[Records with scene code]
------------------------------------------------------------------------

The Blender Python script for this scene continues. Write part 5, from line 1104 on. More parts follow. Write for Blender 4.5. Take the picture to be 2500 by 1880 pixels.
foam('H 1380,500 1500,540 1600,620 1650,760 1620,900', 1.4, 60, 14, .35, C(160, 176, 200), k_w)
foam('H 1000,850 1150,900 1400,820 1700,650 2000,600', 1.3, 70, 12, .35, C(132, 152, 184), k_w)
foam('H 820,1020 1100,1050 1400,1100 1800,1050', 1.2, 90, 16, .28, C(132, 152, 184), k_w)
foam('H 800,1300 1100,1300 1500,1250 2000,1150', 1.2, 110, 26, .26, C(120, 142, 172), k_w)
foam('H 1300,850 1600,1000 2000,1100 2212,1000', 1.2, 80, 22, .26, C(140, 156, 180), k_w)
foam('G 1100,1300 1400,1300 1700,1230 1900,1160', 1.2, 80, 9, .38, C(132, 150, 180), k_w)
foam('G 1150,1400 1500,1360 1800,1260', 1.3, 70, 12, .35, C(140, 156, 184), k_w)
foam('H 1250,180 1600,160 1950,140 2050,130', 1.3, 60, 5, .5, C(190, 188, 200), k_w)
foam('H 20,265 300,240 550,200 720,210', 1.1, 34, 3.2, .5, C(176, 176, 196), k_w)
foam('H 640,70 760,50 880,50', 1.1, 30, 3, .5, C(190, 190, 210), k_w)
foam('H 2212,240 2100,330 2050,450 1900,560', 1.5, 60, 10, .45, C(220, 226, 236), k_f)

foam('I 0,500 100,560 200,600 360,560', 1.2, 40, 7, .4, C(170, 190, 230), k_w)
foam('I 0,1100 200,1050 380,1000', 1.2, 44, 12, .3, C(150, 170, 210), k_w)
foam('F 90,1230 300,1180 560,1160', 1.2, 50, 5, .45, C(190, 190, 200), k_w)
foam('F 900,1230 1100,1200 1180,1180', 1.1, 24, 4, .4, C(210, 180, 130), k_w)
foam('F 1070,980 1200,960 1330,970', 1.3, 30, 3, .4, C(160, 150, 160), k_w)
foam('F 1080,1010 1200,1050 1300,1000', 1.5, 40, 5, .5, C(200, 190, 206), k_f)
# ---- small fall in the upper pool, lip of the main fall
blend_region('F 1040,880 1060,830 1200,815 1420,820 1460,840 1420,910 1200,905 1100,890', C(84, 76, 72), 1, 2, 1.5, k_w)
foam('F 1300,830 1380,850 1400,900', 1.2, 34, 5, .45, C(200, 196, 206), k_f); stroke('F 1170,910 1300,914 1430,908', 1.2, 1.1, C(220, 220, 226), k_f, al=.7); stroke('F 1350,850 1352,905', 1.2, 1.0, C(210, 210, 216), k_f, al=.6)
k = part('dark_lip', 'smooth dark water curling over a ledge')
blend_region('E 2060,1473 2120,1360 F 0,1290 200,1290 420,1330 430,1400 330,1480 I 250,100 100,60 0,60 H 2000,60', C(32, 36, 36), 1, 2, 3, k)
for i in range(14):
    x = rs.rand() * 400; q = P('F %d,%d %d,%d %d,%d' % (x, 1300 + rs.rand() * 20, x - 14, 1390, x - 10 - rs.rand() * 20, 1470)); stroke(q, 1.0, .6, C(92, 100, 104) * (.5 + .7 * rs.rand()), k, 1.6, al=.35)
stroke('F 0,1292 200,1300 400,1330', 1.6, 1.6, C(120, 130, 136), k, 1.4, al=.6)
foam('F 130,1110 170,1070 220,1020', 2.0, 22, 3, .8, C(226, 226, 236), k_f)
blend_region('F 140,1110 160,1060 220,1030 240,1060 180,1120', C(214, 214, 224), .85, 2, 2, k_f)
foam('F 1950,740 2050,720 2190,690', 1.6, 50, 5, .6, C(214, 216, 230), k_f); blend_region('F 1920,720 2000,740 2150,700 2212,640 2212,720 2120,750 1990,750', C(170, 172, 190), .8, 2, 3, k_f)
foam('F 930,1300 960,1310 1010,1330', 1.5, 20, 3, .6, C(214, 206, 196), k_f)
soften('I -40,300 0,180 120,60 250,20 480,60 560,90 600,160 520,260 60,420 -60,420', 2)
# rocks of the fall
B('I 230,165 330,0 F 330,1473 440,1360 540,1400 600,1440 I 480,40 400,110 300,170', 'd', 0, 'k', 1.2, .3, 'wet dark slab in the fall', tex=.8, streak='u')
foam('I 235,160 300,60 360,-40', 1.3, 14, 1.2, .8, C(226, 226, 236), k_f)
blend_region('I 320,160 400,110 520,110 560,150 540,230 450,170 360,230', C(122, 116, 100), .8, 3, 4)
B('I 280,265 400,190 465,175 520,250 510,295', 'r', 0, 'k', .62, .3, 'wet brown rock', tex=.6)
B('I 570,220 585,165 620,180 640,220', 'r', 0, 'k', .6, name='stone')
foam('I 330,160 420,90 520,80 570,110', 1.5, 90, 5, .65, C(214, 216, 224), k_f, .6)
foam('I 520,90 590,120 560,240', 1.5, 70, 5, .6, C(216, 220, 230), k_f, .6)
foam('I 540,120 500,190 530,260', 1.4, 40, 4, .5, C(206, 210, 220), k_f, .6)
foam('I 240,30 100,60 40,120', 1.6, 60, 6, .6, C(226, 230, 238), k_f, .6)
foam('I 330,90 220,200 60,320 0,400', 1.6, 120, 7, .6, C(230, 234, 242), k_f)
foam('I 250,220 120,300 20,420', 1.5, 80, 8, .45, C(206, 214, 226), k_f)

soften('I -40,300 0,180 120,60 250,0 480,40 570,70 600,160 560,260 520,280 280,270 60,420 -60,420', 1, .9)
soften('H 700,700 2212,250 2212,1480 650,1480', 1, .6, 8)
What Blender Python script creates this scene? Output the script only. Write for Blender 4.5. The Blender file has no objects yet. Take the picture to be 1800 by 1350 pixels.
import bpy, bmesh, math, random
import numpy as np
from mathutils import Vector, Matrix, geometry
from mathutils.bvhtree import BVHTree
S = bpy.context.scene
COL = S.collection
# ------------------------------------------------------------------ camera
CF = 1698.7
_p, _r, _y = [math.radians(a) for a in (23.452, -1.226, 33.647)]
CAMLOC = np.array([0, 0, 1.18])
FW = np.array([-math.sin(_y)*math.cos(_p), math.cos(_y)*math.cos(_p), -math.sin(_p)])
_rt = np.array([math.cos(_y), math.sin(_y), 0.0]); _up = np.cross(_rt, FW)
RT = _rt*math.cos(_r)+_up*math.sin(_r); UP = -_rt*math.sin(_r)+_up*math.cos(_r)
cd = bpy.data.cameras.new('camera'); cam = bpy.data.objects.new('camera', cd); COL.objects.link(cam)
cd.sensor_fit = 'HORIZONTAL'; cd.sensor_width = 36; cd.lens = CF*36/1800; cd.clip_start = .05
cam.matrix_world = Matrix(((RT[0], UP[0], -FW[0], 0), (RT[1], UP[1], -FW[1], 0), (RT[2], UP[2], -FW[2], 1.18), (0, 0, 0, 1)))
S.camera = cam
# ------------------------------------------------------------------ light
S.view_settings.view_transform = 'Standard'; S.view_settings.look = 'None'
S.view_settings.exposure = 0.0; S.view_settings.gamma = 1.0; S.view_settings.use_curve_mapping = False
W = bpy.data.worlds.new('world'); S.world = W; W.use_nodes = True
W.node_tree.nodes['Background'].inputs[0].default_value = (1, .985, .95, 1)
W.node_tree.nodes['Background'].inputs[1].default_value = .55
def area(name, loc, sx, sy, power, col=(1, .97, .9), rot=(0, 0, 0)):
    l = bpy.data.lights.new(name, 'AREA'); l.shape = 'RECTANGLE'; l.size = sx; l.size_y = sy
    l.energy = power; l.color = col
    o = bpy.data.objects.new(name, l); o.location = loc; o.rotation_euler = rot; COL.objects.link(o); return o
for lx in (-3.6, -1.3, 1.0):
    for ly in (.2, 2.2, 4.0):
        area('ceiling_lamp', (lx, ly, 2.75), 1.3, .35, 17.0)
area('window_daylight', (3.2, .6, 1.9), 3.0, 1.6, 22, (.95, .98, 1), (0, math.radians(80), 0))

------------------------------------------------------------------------

## Stated exercise
Reproduce exactly the lines from the beginning of the entries above up to and including the line that contains "foam('H 2212,240 2100,330".

## Expected answer
The Blender Python script for this scene continues. Write part 5, from line 1104 on. More parts follow. Write for Blender 4.5. Take the picture to be 2500 by 1880 pixels.
foam('H 1380,500 1500,540 1600,620 1650,760 1620,900', 1.4, 60, 14, .35, C(160, 176, 200), k_w)
foam('H 1000,850 1150,900 1400,820 1700,650 2000,600', 1.3, 70, 12, .35, C(132, 152, 184), k_w)
foam('H 820,1020 1100,1050 1400,1100 1800,1050', 1.2, 90, 16, .28, C(132, 152, 184), k_w)
foam('H 800,1300 1100,1300 1500,1250 2000,1150', 1.2, 110, 26, .26, C(120, 142, 172), k_w)
foam('H 1300,850 1600,1000 2000,1100 2212,1000', 1.2, 80, 22, .26, C(140, 156, 180), k_w)
foam('G 1100,1300 1400,1300 1700,1230 1900,1160', 1.2, 80, 9, .38, C(132, 150, 180), k_w)
foam('G 1150,1400 1500,1360 1800,1260', 1.3, 70, 12, .35, C(140, 156, 184), k_w)
foam('H 1250,180 1600,160 1950,140 2050,130', 1.3, 60, 5, .5, C(190, 188, 200), k_w)
foam('H 20,265 300,240 550,200 720,210', 1.1, 34, 3.2, .5, C(176, 176, 196), k_w)
foam('H 640,70 760,50 880,50', 1.1, 30, 3, .5, C(190, 190, 210), k_w)
foam('H 2212,240 2100,330 2050,450 1900,560', 1.5, 60, 10, .45, C(220, 226, 236), k_f)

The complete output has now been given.